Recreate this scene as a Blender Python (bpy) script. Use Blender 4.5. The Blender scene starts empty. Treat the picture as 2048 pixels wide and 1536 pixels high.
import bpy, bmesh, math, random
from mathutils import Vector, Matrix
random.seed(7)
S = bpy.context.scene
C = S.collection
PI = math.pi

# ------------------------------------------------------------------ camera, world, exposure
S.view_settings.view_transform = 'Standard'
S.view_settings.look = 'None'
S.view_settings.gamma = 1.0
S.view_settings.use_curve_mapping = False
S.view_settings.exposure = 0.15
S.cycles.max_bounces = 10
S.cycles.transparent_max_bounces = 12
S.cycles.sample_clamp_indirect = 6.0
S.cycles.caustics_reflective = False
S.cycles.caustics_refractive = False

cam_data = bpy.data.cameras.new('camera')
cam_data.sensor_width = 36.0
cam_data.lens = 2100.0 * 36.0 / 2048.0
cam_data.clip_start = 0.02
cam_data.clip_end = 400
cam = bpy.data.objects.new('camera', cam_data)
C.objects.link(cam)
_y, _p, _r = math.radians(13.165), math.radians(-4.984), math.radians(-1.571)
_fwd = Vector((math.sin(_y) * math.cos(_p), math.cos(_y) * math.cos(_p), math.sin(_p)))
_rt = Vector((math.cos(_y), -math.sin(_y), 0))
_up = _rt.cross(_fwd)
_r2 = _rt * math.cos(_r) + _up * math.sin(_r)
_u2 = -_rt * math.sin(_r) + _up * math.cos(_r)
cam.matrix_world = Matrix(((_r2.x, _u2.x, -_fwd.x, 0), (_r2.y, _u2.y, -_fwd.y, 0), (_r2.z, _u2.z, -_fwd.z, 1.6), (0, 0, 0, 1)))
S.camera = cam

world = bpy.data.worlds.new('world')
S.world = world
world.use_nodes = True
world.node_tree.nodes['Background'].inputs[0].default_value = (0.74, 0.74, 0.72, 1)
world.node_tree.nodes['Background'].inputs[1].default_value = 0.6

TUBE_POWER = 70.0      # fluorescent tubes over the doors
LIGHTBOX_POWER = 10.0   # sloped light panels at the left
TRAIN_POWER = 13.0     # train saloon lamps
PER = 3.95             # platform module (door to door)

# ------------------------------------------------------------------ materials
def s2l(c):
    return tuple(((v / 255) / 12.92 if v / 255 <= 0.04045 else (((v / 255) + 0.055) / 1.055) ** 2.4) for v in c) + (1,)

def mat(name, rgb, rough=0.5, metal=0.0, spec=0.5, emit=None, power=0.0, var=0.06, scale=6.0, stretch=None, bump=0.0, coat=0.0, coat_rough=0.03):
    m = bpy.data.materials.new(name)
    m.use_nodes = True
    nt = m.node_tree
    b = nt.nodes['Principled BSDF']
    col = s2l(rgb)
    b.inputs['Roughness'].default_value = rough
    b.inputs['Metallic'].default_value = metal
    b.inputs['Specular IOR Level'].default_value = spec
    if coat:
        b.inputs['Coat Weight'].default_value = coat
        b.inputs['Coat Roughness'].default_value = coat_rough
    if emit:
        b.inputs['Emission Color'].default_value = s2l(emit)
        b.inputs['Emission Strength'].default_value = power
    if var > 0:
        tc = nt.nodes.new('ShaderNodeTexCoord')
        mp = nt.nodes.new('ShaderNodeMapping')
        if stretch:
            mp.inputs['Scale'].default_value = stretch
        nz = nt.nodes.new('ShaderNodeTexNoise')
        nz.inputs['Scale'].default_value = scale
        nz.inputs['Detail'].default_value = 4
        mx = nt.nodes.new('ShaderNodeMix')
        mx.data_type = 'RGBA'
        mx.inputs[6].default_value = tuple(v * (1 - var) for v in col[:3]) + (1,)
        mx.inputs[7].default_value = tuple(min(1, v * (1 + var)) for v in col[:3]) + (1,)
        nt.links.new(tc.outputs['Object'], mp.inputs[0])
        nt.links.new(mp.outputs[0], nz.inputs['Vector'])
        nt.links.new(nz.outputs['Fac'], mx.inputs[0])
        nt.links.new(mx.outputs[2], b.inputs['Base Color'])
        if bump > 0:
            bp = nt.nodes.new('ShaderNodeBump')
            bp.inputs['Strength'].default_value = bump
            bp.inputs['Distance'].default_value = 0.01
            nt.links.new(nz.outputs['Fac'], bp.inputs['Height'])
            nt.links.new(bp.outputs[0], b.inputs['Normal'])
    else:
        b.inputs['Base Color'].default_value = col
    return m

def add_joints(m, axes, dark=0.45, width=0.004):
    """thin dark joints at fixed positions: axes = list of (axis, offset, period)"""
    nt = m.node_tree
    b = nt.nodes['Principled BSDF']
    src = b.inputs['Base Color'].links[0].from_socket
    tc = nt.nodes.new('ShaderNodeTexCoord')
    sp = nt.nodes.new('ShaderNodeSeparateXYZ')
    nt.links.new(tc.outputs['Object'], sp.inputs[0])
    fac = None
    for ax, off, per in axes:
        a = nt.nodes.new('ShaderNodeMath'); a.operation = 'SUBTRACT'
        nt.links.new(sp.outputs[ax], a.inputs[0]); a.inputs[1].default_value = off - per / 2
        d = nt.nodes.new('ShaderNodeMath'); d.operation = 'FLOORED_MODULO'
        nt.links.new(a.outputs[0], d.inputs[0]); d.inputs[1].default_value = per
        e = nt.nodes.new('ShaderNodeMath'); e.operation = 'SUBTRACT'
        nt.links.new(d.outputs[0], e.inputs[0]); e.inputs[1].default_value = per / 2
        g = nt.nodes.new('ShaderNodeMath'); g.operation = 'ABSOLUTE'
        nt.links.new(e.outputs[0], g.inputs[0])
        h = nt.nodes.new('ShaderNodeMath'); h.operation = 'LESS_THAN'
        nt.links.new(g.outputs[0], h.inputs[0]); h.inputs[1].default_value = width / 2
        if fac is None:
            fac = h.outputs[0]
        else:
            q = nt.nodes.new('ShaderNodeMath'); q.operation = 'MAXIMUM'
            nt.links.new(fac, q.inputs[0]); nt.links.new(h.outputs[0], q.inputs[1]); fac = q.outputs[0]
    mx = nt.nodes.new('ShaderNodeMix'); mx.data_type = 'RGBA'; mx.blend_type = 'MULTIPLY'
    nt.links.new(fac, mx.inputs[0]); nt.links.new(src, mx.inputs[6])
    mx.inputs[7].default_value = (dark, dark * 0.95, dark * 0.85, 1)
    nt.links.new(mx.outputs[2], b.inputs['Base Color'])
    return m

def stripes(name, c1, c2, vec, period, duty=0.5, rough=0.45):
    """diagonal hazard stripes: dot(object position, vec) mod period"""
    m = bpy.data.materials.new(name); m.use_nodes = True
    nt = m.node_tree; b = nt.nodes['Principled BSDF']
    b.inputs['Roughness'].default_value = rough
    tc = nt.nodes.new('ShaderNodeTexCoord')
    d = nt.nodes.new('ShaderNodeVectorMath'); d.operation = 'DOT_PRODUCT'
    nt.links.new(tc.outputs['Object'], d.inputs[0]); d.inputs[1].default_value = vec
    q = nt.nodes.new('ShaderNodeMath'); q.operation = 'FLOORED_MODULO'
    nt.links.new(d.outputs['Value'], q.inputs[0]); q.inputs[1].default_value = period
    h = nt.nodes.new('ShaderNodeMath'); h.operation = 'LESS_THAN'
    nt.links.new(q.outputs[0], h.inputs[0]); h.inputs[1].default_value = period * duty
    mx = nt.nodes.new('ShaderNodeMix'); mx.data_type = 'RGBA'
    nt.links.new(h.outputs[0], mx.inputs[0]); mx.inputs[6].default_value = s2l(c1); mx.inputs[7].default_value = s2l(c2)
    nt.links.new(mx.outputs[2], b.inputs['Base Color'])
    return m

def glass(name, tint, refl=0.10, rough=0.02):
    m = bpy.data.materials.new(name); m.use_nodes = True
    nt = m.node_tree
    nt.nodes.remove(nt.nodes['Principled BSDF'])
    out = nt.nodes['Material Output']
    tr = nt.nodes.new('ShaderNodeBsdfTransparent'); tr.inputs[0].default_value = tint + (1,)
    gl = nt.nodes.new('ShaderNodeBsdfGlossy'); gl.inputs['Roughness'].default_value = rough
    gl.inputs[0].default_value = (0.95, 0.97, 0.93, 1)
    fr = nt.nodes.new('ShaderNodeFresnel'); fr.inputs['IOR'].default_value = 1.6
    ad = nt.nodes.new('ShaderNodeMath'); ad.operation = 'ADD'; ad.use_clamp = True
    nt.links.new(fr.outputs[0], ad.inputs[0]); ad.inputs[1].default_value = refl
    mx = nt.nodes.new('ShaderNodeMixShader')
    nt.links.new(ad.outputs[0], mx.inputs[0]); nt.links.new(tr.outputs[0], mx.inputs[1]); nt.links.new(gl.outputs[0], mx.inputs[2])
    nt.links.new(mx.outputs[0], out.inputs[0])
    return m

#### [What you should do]
Return exactly, please, the lines of the material from the first one down to and including the line where "PI = math.pi" appears.

#### [Response to the exercise]
Recreate this scene as a Blender Python (bpy) script. Use Blender 4.5. The Blender scene starts empty. Treat the picture as 2048 pixels wide and 1536 pixels high.
import bpy, bmesh, math, random
from mathutils import Vector, Matrix
random.seed(7)
S = bpy.context.scene
C = S.collection
PI = math.pi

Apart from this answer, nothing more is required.